--- BEGIN Dataset content ---

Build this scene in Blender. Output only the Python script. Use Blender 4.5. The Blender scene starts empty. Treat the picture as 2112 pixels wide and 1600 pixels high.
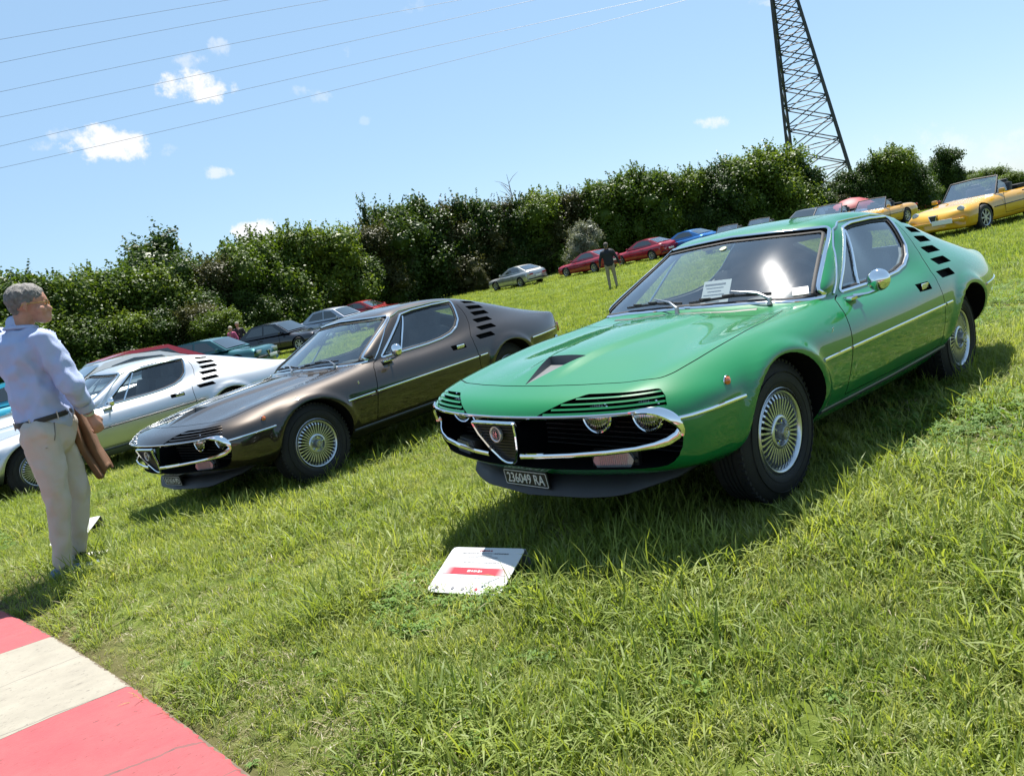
import bpy, bmesh, math, random
import numpy as np
from mathutils import Vector, Matrix, Quaternion
from mathutils.bvhtree import BVHTree

random.seed(7)
rng = np.random.default_rng(7)
S = bpy.context.scene
COL = S.collection
R = math.radians

# ------------------------------------------------------------------ camera
CAM = Vector((2.9613, 2.4991, 1.1834))
YAW, PITCH, ROLL = 3.99216, -0.133969, -0.210646
FPX = 1595.69                                   # focal length in photo pixels (photo 2112 x 1600)
fwd = Vector((math.cos(PITCH)*math.cos(YAW), math.cos(PITCH)*math.sin(YAW), math.sin(PITCH)))
rt0 = Vector((math.sin(YAW), -math.cos(YAW), 0))
up0 = rt0.cross(fwd)
cR, sR = math.cos(ROLL), math.sin(ROLL)
RT = cR*rt0 + sR*up0
UP = -sR*rt0 + cR*up0
cam_d = bpy.data.cameras.new('camera')
cam_d.sensor_width = 36.0
cam_d.lens = FPX/2112*36.0
cam_d.clip_start = 0.05
cam_d.clip_end = 6000
cam = bpy.data.objects.new('camera', cam_d)
COL.objects.link(cam)
cam.matrix_world = Matrix((
    (RT.x, UP.x, -fwd.x, CAM.x),
    (RT.y, UP.y, -fwd.y, CAM.y),
    (RT.z, UP.z, -fwd.z, CAM.z),
    (0, 0, 0, 1)))
S.camera = cam

# ------------------------------------------------------------------ sun and sky
SUN_DIR = Vector((-0.340, -0.222, 0.914)).normalized()   # towards the sun
sun_d = bpy.data.lights.new('sun', 'SUN')
sun_d.energy = 5.0
sun_d.angle = R(0.53)
sun_d.color = (1.0, 0.955, 0.89)
sun = bpy.data.objects.new('sun', sun_d)
COL.objects.link(sun)
sun.rotation_euler = SUN_DIR.to_track_quat('Z', 'Y').to_euler()
sun.location = (0, 0, 30)

world = bpy.data.worlds.new('World')
S.world = world
world.use_nodes = True
EXPOSURE = 1.35     # the photograph is exposed bright: real (dark) base colours in strong sun
S.view_settings.view_transform = 'Standard'
S.view_settings.look = 'None'
S.view_settings.exposure = EXPOSURE
S.view_settings.gamma = 1.0
S.view_settings.use_curve_mapping = False


def ray(px, py):
    """direction from the camera through a photo pixel"""
    return fwd + (px-1056)/FPX*RT - (py-800)/FPX*UP


def ground_point(px, py, z=0.0):
    d = ray(px, py)
    return CAM + d*((z-CAM.z)/d.z)


def at_depth(px, py, dist):
    """world point on the pixel's ray at a horizontal distance"""
    d = ray(px, py)
    return CAM + d*(dist/math.hypot(d.x, d.y))


FH = Vector((math.cos(YAW), math.sin(YAW)))


def terrain(x, y):
    """height of the field: flat near the cars, a gentle bank towards the hedge"""
    u = (x-CAM.x)*FH.x + (y-CAM.y)*FH.y
    t = (u-29.0)
    k = 4.0
    s = k*np.log1p(np.exp(np.clip(t/k, -30, 30)))
    s = np.where(t/k > 29, t, s)
    s = np.minimum(s, 42.0)
    # the bank dies out to the right, where the field falls away gently
    w = (x-CAM.x)*FH.y-(y-CAM.y)*FH.x
    f = np.clip((22.0-w)/8.0, 0, 1)
    f = f*f*(3-2*f)
    fall = np.clip(w-17.0, 0, 60)*np.clip((u-20)/60.0, 0, 1.6)*.020
    return 0.034*s*f-fall


def th(x, y):
    return float(terrain(np.float64(x), np.float64(y)))

# world shader : Nishita sky + small procedural clouds given by their directions
def build_world():
    nt = world.node_tree
    N, L = nt.nodes, nt.links
    N.clear()
    out = N.new('ShaderNodeOutputWorld')
    bg = N.new('ShaderNodeBackground')
    bg.inputs['Strength'].default_value = 0.057
    sky = N.new('ShaderNodeTexSky')
    sky.sky_type = 'NISHITA'
    sky.sun_disc = False
    sky.sun_elevation = math.asin(SUN_DIR.z)
    sky.sun_rotation = math.atan2(SUN_DIR.x, SUN_DIR.y)
    sky.altitude = 100
    sky.air_density = 1.0
    sky.dust_density = 0.15
    sky.ozone_density = 2.0
    tc = N.new('ShaderNodeTexCoord')
    # noise used to ragged the cloud outlines
    mp = N.new('ShaderNodeMapping')
    mp.inputs['Scale'].default_value = (1, 1, 1.0)
    L.new(tc.outputs['Generated'], mp.inputs['Vector'])
    no = N.new('ShaderNodeTexNoise')
    no.inputs['Scale'].default_value = 34
    no.inputs['Detail'].default_value = 10
    no.inputs['Roughness'].default_value = 0.66
    L.new(mp.outputs[0], no.inputs['Vector'])
    # (pixel x, y, half width, half height, strength)
    clouds = [(408, 178, 66, 30, 1.0), (228, 300, 78, 34, 1.0), (445, 355, 34, 13, .62), (1465, 253, 34, 14, .66),
              (535, 480, 62, 26, 1.0), (392, 125, 36, 16, .42), (452, 98, 26, 20, .42), (150, 280, 46, 14, .40), (75, 300, 26, 12, .36),
              (612, 188, 34, 13, .30), (668, 200, 26, 16, .32), (350, 308, 24, 14, .28), (870, 18, 40, 24, .26), (722, 107, 16, 16, .26),
              (755, 250, 14, 9, .2), (2040, 300, 170, 38, .30), (1570, 4, 40, 9, .4), (1880, 360, 90, 60, .25)]
    acc = None
    for (cx, cy, hw, hh, st) in clouds:
        d = ray(cx, cy).normalized()
        w = hw/FPX
        h = hh/FPX
        ax = rt0
        # coordinates in the tangent plane of the cloud
        sx = Vector((RT.x, RT.y, RT.z)).normalized()*0.978 + UP.normalized()*0.2079*1.0
        sx = (sx - d*sx.dot(d)).normalized()
        sx2 = RT - d*RT.dot(d)
        sx2.normalize()
        sy2 = d.cross(sx2)
        dx = N.new('ShaderNodeVectorMath'); dx.operation = 'DOT_PRODUCT'
        dx.inputs[1].default_value = sx2/w
        dy = N.new('ShaderNodeVectorMath'); dy.operation = 'DOT_PRODUCT'
        dy.inputs[1].default_value = sy2/h
        dz = N.new('ShaderNodeVectorMath'); dz.operation = 'DOT_PRODUCT'
        dz.inputs[1].default_value = d
        for q in (dx, dy, dz):
            L.new(tc.outputs['Generated'], q.inputs[0])
        a = N.new('ShaderNodeMath'); a.operation = 'MULTIPLY'; L.new(dx.outputs['Value'], a.inputs[0]); L.new(dx.outputs['Value'], a.inputs[1])
        b = N.new('ShaderNodeMath'); b.operation = 'MULTIPLY_ADD'; L.new(dy.outputs['Value'], b.inputs[0]); L.new(dy.outputs['Value'], b.inputs[1]); L.new(a.outputs[0], b.inputs[2])
        c = N.new('ShaderNodeMapRange'); c.inputs['From Min'].default_value = 0.0; c.inputs['From Max'].default_value = 1.9
        c.inputs['To Min'].default_value = 1.0; c.inputs['To Max'].default_value = 0.0
        L.new(b.outputs[0], c.inputs['Value'])
        e = N.new('ShaderNodeMath'); e.operation = 'GREATER_THAN'; e.inputs[1].default_value = 0.0; L.new(dz.outputs['Value'], e.inputs[0])
        f = N.new('ShaderNodeMath'); f.operation = 'MULTIPLY'; L.new(c.outputs[0], f.inputs[0]); L.new(e.outputs[0], f.inputs[1])
        # mask = clamp(f*1.0 + (noise-.5)*k)
        g = N.new('ShaderNodeMath'); g.operation = 'MULTIPLY_ADD'; L.new(no.outputs['Fac'], g.inputs[0]); g.inputs[1].default_value = 4.2
        g2 = N.new('ShaderNodeMath'); g2.operation = 'MULTIPLY_ADD'; L.new(f.outputs[0], g2.inputs[0]); g2.inputs[1].default_value = 1.9 if st > .5 else 1.3; g2.inputs[2].default_value = -3.02 if st > .5 else -2.9
        L.new(g2.outputs[0], g.inputs[2])
        h1 = N.new('ShaderNodeMapRange'); h1.interpolation_type = 'SMOOTHSTEP'
        h1.inputs['From Min'].default_value = 0.0; h1.inputs['From Max'].default_value = 0.9
        h1.inputs['To Min'].default_value = 0.0; h1.inputs['To Max'].default_value = st
        L.new(g.outputs[0], h1.inputs['Value'])
        # nothing outside the ellipse
        h2 = N.new('ShaderNodeMath'); h2.operation = 'GREATER_THAN'; L.new(f.outputs[0], h2.inputs[0]); h2.inputs[1].default_value = 0.001
        h3 = N.new('ShaderNodeMath'); h3.operation = 'MULTIPLY'; L.new(h1.outputs[0], h3.inputs[0]); L.new(h2.outputs[0], h3.inputs[1])
        if acc is None:
            acc = h3
        else:
            m = N.new('ShaderNodeMath'); m.operation = 'MAXIMUM'; L.new(acc.outputs[0], m.inputs[0]); L.new(h3.outputs[0], m.inputs[1]); acc = m
    # an even high veil over the whole sky
    veil = N.new('ShaderNodeMixRGB')
    veil.inputs['Fac'].default_value = 0.5
    veil.inputs['Color2'].default_value = (3.45, 5.45, 7.5, 1)
    L.new(sky.outputs[0], veil.inputs['Color1'])
    mix = N.new('ShaderNodeMixRGB')
    mix.inputs['Color2'].default_value = (7.2, 7.3, 7.5, 1)
    L.new(acc.outputs[0], mix.inputs['Fac'])
    L.new(veil.outputs[0], mix.inputs['Color1'])
    L.new(mix.outputs[0], bg.inputs['Color'])
    L.new(bg.outputs[0], out.inputs['Surface'])


build_world()

# ------------------------------------------------------------------ materials
MATS = {}
K = 0.63     # brings the diffuse base colours below to real-world albedo


def mat(name, color, rough=0.5, metal=0.0, spec=0.5, coat=0.0, coat_rough=0.03, noise=0.0, nscale=8.0, bump=0.0, bscale=200.0, alpha=None, emit=None, transmission=0.0, sheen=0.0):
    if name in MATS:
        return MATS[name]
    if metal < .95:
        color = tuple(c*(K+(1-K)*metal) for c in color)
    m = bpy.data.materials.new(name)
    m.use_nodes = True
    nt = m.node_tree
    b = nt.nodes['Principled BSDF']
    b.inputs['Base Color'].default_value = (*color, 1)
    b.inputs['Roughness'].default_value = rough
    b.inputs['Metallic'].default_value = metal
    b.inputs['Specular IOR Level'].default_value = spec
    b.inputs['Coat Weight'].default_value = coat
    b.inputs['Coat Roughness'].default_value = coat_rough
    b.inputs['Transmission Weight'].default_value = transmission
    if sheen:
        b.inputs['Sheen Weight'].default_value = sheen
    if noise > 0 or bump > 0:
        tc = nt.nodes.new('ShaderNodeTexCoord')
    if noise > 0:
        n = nt.nodes.new('ShaderNodeTexNoise')
        n.inputs['Scale'].default_value = nscale
        n.inputs['Detail'].default_value = 6
        nt.links.new(tc.outputs['Object'], n.inputs['Vector'])
        r = nt.nodes.new('ShaderNodeMapRange')
        r.inputs['From Min'].default_value = 0.3
        r.inputs['From Max'].default_value = 0.7
        r.inputs['To Min'].default_value = 1-noise
        r.inputs['To Max'].default_value = 1+noise
        nt.links.new(n.outputs['Fac'], r.inputs['Value'])
        v = nt.nodes.new('ShaderNodeVectorMath')
        v.operation = 'SCALE'
        v.inputs[0].default_value = color
        nt.links.new(r.outputs[0], v.inputs['Scale'])
        nt.links.new(v.outputs[0], b.inputs['Base Color'])
    if bump > 0:
        n2 = nt.nodes.new('ShaderNodeTexNoise')
        n2.inputs['Scale'].default_value = bscale
        n2.inputs['Detail'].default_value = 4
        nt.links.new(tc.outputs['Object'], n2.inputs['Vector'])
        bp = nt.nodes.new('ShaderNodeBump')
        bp.inputs['Strength'].default_value = bump
        bp.inputs['Distance'].default_value = 0.01
        nt.links.new(n2.outputs['Fac'], bp.inputs['Height'])
        nt.links.new(bp.outputs[0], b.inputs['Normal'])
    MATS[name] = m
    return m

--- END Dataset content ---

> **Goal**
Show every line from the listing above in which the string "high" appears.

> **Correct output**
Build this scene in Blender. Output only the Python script. Use Blender 4.5. The Blender scene starts empty. Treat the picture as 2112 pixels wide and 1600 pixels high.
    # an even high veil over the whole sky